■ EXERCISE DIRECTIONS ■
Where the data below has the string "scene", return the whole line.

============

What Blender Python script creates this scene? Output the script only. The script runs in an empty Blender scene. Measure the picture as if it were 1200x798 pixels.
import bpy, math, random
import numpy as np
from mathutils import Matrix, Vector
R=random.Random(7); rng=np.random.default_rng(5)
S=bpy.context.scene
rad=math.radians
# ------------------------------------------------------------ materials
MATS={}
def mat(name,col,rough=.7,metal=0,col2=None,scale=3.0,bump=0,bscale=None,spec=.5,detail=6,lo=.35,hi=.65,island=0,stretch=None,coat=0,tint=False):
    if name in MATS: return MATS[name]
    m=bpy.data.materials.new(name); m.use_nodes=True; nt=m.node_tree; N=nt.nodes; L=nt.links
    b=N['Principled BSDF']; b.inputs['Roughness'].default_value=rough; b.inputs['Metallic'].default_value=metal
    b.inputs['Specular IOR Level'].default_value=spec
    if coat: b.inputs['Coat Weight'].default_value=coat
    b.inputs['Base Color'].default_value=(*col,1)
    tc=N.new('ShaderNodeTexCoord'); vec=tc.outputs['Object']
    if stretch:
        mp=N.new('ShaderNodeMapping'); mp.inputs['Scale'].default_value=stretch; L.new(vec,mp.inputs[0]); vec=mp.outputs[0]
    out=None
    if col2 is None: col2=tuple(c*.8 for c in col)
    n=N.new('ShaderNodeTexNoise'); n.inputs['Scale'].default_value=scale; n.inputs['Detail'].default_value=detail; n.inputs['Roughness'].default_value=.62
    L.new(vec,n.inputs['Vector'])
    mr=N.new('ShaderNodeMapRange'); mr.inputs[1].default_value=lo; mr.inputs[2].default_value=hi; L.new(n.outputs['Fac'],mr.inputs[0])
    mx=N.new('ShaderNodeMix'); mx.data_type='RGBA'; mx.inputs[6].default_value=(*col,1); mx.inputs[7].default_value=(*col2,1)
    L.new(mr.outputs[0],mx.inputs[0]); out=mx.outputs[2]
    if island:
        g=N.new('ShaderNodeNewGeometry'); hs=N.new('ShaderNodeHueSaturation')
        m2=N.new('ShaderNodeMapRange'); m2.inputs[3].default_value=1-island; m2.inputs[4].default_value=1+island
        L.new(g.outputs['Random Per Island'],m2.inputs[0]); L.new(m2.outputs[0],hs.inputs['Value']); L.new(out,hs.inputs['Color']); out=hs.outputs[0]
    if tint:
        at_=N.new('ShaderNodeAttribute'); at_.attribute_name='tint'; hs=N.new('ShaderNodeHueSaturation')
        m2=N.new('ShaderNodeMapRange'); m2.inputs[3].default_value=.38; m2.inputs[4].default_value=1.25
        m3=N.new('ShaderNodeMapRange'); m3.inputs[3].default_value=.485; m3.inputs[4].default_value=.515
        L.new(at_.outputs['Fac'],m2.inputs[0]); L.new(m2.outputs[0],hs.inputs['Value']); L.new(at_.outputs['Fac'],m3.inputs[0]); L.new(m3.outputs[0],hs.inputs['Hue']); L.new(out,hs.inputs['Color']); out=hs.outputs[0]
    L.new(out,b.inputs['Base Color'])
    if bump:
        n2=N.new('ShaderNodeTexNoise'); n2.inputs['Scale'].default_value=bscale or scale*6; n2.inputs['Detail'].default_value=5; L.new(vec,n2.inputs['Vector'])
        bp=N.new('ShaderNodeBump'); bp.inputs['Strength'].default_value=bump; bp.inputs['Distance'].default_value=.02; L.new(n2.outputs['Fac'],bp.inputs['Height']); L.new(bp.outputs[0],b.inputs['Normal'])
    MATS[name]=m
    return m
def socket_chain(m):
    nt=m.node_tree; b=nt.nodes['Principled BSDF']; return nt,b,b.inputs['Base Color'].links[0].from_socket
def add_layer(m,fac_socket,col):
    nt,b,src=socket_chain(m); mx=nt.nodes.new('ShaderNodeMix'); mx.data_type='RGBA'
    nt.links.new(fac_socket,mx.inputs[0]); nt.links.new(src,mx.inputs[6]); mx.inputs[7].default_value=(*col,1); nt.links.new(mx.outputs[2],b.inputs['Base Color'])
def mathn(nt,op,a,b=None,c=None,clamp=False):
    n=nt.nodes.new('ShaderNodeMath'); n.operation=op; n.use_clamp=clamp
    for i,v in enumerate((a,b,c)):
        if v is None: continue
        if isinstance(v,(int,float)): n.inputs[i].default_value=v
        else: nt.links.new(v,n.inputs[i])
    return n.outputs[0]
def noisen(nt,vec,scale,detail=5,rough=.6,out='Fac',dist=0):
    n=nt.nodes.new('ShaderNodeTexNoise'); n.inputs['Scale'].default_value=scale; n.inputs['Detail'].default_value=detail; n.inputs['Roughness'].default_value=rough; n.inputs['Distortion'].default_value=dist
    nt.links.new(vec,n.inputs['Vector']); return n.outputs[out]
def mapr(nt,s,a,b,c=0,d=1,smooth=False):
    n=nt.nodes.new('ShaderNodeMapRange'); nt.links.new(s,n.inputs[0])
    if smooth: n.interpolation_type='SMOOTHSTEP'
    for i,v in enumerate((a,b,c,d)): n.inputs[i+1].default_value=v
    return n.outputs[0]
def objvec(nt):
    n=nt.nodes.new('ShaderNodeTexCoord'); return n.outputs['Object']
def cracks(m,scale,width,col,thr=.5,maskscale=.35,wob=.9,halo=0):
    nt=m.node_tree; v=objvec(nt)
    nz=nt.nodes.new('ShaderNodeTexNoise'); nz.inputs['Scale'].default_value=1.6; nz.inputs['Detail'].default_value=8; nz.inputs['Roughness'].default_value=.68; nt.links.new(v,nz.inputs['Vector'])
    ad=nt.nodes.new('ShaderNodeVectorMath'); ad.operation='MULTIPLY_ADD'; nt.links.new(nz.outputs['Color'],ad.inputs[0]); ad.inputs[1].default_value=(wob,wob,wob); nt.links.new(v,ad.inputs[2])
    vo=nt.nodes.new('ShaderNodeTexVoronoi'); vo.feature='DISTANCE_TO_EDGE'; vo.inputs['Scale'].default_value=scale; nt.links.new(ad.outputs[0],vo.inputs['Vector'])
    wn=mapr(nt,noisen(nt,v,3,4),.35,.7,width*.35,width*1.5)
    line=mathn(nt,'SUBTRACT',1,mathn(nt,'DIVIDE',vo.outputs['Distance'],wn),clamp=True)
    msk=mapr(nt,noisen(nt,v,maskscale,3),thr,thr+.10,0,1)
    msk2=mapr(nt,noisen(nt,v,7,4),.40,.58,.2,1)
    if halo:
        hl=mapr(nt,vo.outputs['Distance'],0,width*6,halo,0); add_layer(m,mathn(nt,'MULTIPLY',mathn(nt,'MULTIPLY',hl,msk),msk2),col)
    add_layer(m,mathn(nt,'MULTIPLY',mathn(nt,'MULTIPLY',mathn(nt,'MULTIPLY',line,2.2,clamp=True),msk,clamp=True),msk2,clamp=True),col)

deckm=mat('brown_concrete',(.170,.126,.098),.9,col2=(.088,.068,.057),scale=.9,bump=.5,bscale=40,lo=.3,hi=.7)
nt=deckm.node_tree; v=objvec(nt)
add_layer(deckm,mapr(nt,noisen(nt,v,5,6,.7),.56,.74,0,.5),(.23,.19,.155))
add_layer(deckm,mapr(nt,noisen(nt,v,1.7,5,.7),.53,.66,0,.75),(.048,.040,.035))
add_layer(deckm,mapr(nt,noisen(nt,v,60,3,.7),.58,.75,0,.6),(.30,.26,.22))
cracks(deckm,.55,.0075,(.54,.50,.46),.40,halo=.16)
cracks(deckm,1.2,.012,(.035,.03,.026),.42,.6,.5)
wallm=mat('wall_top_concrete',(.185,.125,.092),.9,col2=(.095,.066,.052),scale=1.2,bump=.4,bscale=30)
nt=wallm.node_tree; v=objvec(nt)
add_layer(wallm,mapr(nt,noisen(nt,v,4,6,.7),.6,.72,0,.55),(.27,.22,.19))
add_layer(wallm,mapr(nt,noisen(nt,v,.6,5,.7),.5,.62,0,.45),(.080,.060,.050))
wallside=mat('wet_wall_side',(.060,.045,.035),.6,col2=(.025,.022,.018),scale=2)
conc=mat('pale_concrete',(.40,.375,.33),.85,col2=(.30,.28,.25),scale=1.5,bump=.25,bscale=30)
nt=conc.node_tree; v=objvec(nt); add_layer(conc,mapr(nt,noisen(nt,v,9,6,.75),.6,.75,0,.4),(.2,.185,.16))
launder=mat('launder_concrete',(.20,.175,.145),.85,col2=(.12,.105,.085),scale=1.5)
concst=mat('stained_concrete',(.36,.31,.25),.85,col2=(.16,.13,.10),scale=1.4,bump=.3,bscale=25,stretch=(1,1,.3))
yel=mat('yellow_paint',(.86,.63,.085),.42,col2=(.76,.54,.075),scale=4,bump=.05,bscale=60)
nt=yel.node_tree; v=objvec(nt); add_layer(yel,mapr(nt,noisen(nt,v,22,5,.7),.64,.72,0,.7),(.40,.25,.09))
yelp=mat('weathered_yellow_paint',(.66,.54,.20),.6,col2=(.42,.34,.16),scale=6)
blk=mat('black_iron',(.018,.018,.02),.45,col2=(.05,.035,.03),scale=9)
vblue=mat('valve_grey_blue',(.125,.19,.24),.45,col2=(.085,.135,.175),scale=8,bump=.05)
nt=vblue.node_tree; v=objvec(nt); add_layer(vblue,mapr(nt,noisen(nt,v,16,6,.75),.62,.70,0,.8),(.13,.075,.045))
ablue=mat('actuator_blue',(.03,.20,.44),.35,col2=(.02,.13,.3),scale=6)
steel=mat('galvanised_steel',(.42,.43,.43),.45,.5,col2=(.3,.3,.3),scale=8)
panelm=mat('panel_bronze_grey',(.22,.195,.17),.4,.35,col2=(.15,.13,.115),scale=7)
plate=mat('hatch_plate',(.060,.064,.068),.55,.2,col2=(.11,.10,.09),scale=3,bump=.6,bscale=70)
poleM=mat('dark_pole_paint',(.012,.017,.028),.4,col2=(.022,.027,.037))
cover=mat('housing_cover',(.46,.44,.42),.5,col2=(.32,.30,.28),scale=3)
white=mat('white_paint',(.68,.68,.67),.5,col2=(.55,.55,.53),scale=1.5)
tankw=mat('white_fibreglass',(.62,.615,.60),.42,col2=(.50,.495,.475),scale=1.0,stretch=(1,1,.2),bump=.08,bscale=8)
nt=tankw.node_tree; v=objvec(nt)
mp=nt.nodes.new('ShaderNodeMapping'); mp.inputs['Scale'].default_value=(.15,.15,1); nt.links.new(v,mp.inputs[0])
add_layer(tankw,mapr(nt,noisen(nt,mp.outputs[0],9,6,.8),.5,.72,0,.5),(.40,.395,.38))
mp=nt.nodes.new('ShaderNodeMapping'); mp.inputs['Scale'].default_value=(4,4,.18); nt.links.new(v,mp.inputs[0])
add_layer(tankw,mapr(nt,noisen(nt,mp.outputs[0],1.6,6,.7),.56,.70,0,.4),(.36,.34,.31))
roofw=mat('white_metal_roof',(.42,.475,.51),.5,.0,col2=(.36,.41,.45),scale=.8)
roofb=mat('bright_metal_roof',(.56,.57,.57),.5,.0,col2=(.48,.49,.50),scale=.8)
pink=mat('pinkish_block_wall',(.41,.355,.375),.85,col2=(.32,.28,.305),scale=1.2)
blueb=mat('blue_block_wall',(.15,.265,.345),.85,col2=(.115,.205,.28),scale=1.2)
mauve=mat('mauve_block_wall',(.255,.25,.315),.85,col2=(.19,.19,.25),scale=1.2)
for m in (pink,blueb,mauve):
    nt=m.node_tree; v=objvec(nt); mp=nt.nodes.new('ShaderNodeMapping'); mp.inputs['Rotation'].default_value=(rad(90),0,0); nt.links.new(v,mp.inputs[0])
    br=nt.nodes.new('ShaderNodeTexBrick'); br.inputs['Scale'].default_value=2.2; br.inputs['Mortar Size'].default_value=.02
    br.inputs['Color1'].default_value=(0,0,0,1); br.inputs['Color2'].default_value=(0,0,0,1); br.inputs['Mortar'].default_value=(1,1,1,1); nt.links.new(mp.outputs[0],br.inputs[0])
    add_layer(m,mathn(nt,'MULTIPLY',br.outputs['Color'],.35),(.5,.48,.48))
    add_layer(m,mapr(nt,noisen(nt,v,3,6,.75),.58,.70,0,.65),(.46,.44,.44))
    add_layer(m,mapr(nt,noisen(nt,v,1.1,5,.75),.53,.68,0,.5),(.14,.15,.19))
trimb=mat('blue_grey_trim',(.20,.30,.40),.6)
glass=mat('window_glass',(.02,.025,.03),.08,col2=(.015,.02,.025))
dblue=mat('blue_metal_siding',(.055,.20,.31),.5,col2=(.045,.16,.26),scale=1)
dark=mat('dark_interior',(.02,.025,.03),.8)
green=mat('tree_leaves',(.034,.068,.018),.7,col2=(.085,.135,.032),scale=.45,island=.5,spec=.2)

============

■ SOLUTION TO THIS PROBLEM ■
What Blender Python script creates this scene? Output the script only. The script runs in an empty Blender scene. Measure the picture as if it were 1200x798 pixels.
S=bpy.context.scene